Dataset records
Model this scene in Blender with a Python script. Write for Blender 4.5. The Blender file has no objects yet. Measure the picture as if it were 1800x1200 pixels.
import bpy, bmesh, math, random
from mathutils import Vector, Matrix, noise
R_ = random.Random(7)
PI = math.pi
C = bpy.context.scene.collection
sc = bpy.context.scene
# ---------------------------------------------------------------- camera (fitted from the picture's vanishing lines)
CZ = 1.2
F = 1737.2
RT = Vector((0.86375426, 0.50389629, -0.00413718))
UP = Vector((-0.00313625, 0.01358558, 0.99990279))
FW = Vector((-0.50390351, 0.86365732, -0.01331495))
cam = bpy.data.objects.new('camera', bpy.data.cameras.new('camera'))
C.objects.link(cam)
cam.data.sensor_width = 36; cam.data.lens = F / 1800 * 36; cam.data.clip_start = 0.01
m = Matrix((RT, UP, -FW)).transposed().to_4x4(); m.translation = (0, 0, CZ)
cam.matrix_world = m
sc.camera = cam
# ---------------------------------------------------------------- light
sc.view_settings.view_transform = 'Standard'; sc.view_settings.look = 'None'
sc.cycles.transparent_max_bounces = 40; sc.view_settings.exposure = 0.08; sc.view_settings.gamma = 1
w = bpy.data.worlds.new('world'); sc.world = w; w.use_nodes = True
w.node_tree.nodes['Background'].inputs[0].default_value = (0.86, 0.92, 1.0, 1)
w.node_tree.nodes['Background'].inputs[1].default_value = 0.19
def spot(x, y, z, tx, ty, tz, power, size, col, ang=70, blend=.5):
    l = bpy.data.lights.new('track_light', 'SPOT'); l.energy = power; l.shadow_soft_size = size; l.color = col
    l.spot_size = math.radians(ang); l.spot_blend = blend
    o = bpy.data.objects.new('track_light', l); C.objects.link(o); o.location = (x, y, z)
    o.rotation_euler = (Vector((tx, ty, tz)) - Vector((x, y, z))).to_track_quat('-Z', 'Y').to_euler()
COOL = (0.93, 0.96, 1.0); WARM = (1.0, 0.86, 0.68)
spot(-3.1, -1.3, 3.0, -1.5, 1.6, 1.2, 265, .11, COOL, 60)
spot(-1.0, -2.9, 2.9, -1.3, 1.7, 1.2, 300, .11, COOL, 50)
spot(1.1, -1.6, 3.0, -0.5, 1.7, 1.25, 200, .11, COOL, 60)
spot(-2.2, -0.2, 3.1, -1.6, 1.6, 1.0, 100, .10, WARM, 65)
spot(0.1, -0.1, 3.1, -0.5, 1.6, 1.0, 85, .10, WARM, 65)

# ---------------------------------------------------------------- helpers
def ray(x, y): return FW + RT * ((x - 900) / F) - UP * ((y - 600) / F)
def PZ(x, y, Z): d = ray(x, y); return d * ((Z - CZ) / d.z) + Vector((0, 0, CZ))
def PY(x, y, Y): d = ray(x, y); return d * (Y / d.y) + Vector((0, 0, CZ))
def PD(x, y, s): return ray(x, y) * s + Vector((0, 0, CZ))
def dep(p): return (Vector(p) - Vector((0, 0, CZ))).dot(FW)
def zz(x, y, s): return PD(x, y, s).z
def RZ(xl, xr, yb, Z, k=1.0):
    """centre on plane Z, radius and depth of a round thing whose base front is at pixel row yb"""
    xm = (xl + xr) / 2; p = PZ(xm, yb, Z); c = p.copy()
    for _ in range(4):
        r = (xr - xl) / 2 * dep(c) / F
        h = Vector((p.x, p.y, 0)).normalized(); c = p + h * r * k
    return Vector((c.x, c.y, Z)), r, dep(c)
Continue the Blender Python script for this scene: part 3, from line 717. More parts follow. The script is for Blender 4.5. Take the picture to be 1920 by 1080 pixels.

Task description: Extract all of the data shown above without alteration.

Expected answer:
Model this scene in Blender with a Python script. Write for Blender 4.5. The Blender file has no objects yet. Measure the picture as if it were 1800x1200 pixels.
import bpy, bmesh, math, random
from mathutils import Vector, Matrix, noise
R_ = random.Random(7)
PI = math.pi
C = bpy.context.scene.collection
sc = bpy.context.scene
# ---------------------------------------------------------------- camera (fitted from the picture's vanishing lines)
CZ = 1.2
F = 1737.2
RT = Vector((0.86375426, 0.50389629, -0.00413718))
UP = Vector((-0.00313625, 0.01358558, 0.99990279))
FW = Vector((-0.50390351, 0.86365732, -0.01331495))
cam = bpy.data.objects.new('camera', bpy.data.cameras.new('camera'))
C.objects.link(cam)
cam.data.sensor_width = 36; cam.data.lens = F / 1800 * 36; cam.data.clip_start = 0.01
m = Matrix((RT, UP, -FW)).transposed().to_4x4(); m.translation = (0, 0, CZ)
cam.matrix_world = m
sc.camera = cam
# ---------------------------------------------------------------- light
sc.view_settings.view_transform = 'Standard'; sc.view_settings.look = 'None'
sc.cycles.transparent_max_bounces = 40; sc.view_settings.exposure = 0.08; sc.view_settings.gamma = 1
w = bpy.data.worlds.new('world'); sc.world = w; w.use_nodes = True
w.node_tree.nodes['Background'].inputs[0].default_value = (0.86, 0.92, 1.0, 1)
w.node_tree.nodes['Background'].inputs[1].default_value = 0.19
def spot(x, y, z, tx, ty, tz, power, size, col, ang=70, blend=.5):
    l = bpy.data.lights.new('track_light', 'SPOT'); l.energy = power; l.shadow_soft_size = size; l.color = col
    l.spot_size = math.radians(ang); l.spot_blend = blend
    o = bpy.data.objects.new('track_light', l); C.objects.link(o); o.location = (x, y, z)
    o.rotation_euler = (Vector((tx, ty, tz)) - Vector((x, y, z))).to_track_quat('-Z', 'Y').to_euler()
COOL = (0.93, 0.96, 1.0); WARM = (1.0, 0.86, 0.68)
spot(-3.1, -1.3, 3.0, -1.5, 1.6, 1.2, 265, .11, COOL, 60)
spot(-1.0, -2.9, 2.9, -1.3, 1.7, 1.2, 300, .11, COOL, 50)
spot(1.1, -1.6, 3.0, -0.5, 1.7, 1.25, 200, .11, COOL, 60)
spot(-2.2, -0.2, 3.1, -1.6, 1.6, 1.0, 100, .10, WARM, 65)
spot(0.1, -0.1, 3.1, -0.5, 1.6, 1.0, 85, .10, WARM, 65)

# ---------------------------------------------------------------- helpers
def ray(x, y): return FW + RT * ((x - 900) / F) - UP * ((y - 600) / F)
def PZ(x, y, Z): d = ray(x, y); return d * ((Z - CZ) / d.z) + Vector((0, 0, CZ))
def PY(x, y, Y): d = ray(x, y); return d * (Y / d.y) + Vector((0, 0, CZ))
def PD(x, y, s): return ray(x, y) * s + Vector((0, 0, CZ))
def dep(p): return (Vector(p) - Vector((0, 0, CZ))).dot(FW)
def zz(x, y, s): return PD(x, y, s).z
def RZ(xl, xr, yb, Z, k=1.0):
    """centre on plane Z, radius and depth of a round thing whose base front is at pixel row yb"""
    xm = (xl + xr) / 2; p = PZ(xm, yb, Z); c = p.copy()
    for _ in range(4):
        r = (xr - xl) / 2 * dep(c) / F
        h = Vector((p.x, p.y, 0)).normalized(); c = p + h * r * k
    return Vector((c.x, c.y, Z)), r, dep(c)
Continue the Blender Python script for this scene: part 3, from line 717. More parts follow. The script is for Blender 4.5. Take the picture to be 1920 by 1080 pixels.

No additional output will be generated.